Fabricio~Raito 12/12/2014
Morte Súbita: teste de paciência
Morte Súbita (Casual Vacancy, no original) é o primeiro livro de J. K. Rowling após a conclusão da saga Harry Potter. Nele, ela buscou atingir o público mais adulto, traçando uma história inteligente porém que logo se pode se mostrar desanimadora.
Pagford é uma pequena cidade do interior, com aparência idílica de um vilarejo e que esconde uma guerra: ricos versus pobres, adolescentes versus pais, esposas versus maridos, professores versus alunos e sistema versus sistema. Após a morte de Barry Fairbrother, Conselheiro de Pagford, os remanescentes logo começam a desejar e elaborar planos para ocupar a vaga que o falecido deixou no Concelho. Enxergam na emancipação desta vaga mais do que a sua simples ocupação, mas uma possibilidade de fazer valer suas ganâncias e vencer uma disputa entre ideologias dos próprios membros do Concelho. Assim, as famílias de Pagford são apresentadas, com seus inúmeros e bem construídos personagens, a partir de diversos núcleos, trazendo visões e dilemas recorrentes e interessantes, narrando os anseios, artimanhas e problemas do cotidiano. Tudo sob a excelente e indiscutível escrita de J. K. Rowling.
Então, contando com tantos pontos positivos, por que Morte Súbita foi tão duramente criticado? A inteligente escrita de J. K. Rowling não foi o suficiente para criar em mim uma vontade maior de continuar a leitura, quando pressentia a chegada do sono ou desejo de realizar outra tarefa. Nem mesmo a excelência da criação, descrição e desenvolvimento de seus vários (e críveis) personagens. O livro simplesmente não cria um mistério ou enigma ou suspense que me mobilize a desejar chegar ao seu desfecho e, assim, acreditar encontrar respostas. Ele simplesmente descreve o cotidiano dos moradores de Pagford, com todas as suas monotonias e frivolidades, o que se revela bastante desencorajador e desanimador. Afinal de contas, são quinhentas páginas de muita descrição e vivências (em partes, desinteressantes e desnecessárias) para um grande número de personagens.

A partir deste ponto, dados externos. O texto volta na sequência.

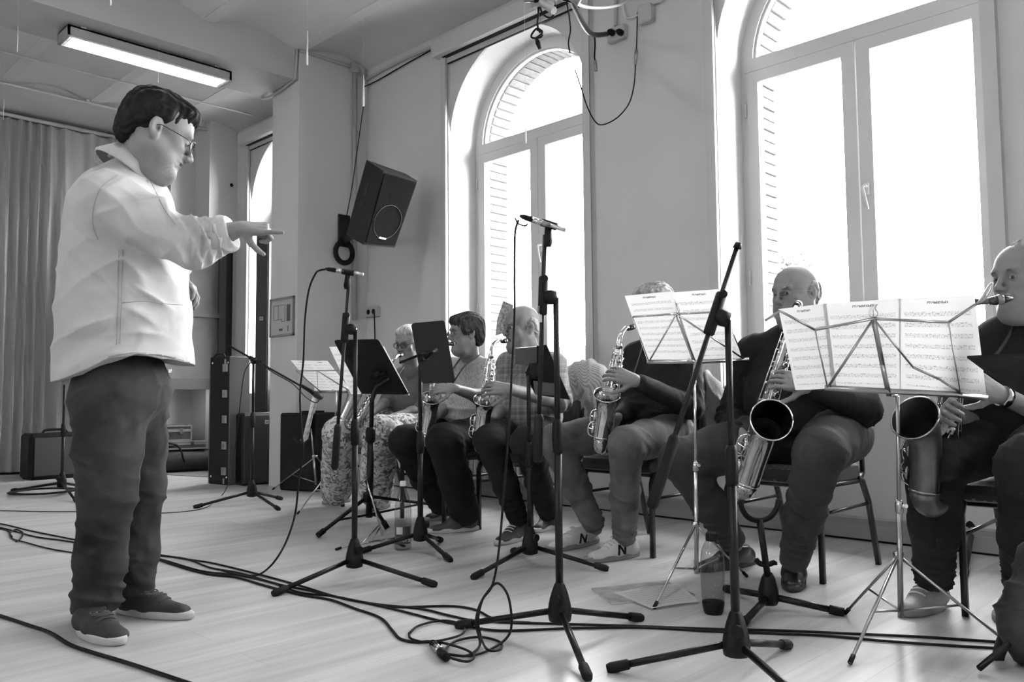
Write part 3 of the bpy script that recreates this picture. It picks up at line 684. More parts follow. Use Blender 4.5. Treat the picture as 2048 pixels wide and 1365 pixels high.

Porém, não me dei por vencido pelo marasmo que enfrentei em diversas passagens do livro, e segui adiante. Creio que seja importante apontar que todos os acontecimentos cotidianos em Pagford (cansativos, desinteressantes, interessantes, chocantes ou não) foram intencionais e compõem a obra quando vistos do ponto de vista que é disto que Morte Súbita se trata. É de retratar uma pequena cidade e seus dilemas, da trajetória da cidade, de politicagem. É de criticar, de forma dura e explícita, as falhas humanas em suas relações interpessoais e como cidadãos em uma sociedade. E se, mesmo com todo o brilhantismo da autora, o desenvolvimento se mostrou mais morno do que quente, eu jamais estaria preparado para os últimos acontecimentos, descritos nos capítulos finais. Após fechar Morte Súbita, sentei na cama e fiquei olhando por vários segundos para o nada, com um nó na garganta, sendo arrebatado por milhares de questionamentos que as críticas apresentadas geraram em mim.
Morte Súbita é um livro interessante e corajoso. Mas peca ao exigir coragem (e paciência) também de seus leitores, uma vez que a leitura não é fluida e dinâmica. É válido por trazer questionamentos e críticas sociais, além de apresentar personagens extremamente bem elaborados, entre os quais existem os que você se apega e aqueles que você odeia a ponto de se enfurecer na vida real. Vale todo o tempo dispendido em sua leitura.